I think it's the "said no land Lord ever" bit. There's a lot of investment property owners with hundreds of units that can be shady AF. It's just tough to be the " I can handle this mortgage if I get a basement suite rented out and work really hard" and get lumped in.

[–] [email protected] 19 points 1 year ago

If it is the landlord's primary home then they should not be lumped in. Renting out a room to help pay mortgage on the home you live in is not the problem. It's the second homes, the third, fourth, tenth, hundredth homes where it is an issues, and I do think we can lump all of those together. They are using our limited housing supply as a portfolio piece, inserting themselves as profit-driven middle-men and making it less attainable for lower income families.

Entities that buy and own homes purely for "investment" at any scale are the problem. For-profit housing should not exist at any level. Want to own a second home and rent it out to cover the costs? Sure, but require that it be a non-profit.

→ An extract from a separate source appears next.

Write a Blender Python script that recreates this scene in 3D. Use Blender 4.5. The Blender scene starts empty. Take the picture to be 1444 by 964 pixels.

[–] [email protected] 8 points 1 year ago

The corporate owners and management companies have always been the problem. Individual owner landlords of course have a risk of being picky, nosey and overbearing, but 99% of the time they just want to preserve the investment value of their property while ensuring it pays for itself instead of being a huge money pit. Corporations are in it to maximize profit extraction by doing the minimum legally required maintenance (if even that), and literally nothing else.

[–] [email protected] 4 points 1 year ago (1 children)

Yeah one of my better landlords was a sparky that worked hard af. This is Aus though so might be different. Any time we reported shit with the house he was out the immediately when he didn’t have a job to fix it personally and you could tell he was hot shit at his work too because he had his own business.

[–] [email protected] 6 points 1 year ago (2 children)

Is a sparky an electrician in Australia?

[–] [email protected] 6 points 1 year ago (1 children)

When I worked in construction (Midwest US) we called 'em sparkies too

[–] [email protected] 3 points 1 year ago

I was gonna say I hear it heaps in Aus but I’m pretty sure Americans use it too.

[–] [email protected] 3 points 1 year ago

It's considered more polite than "elekchicken."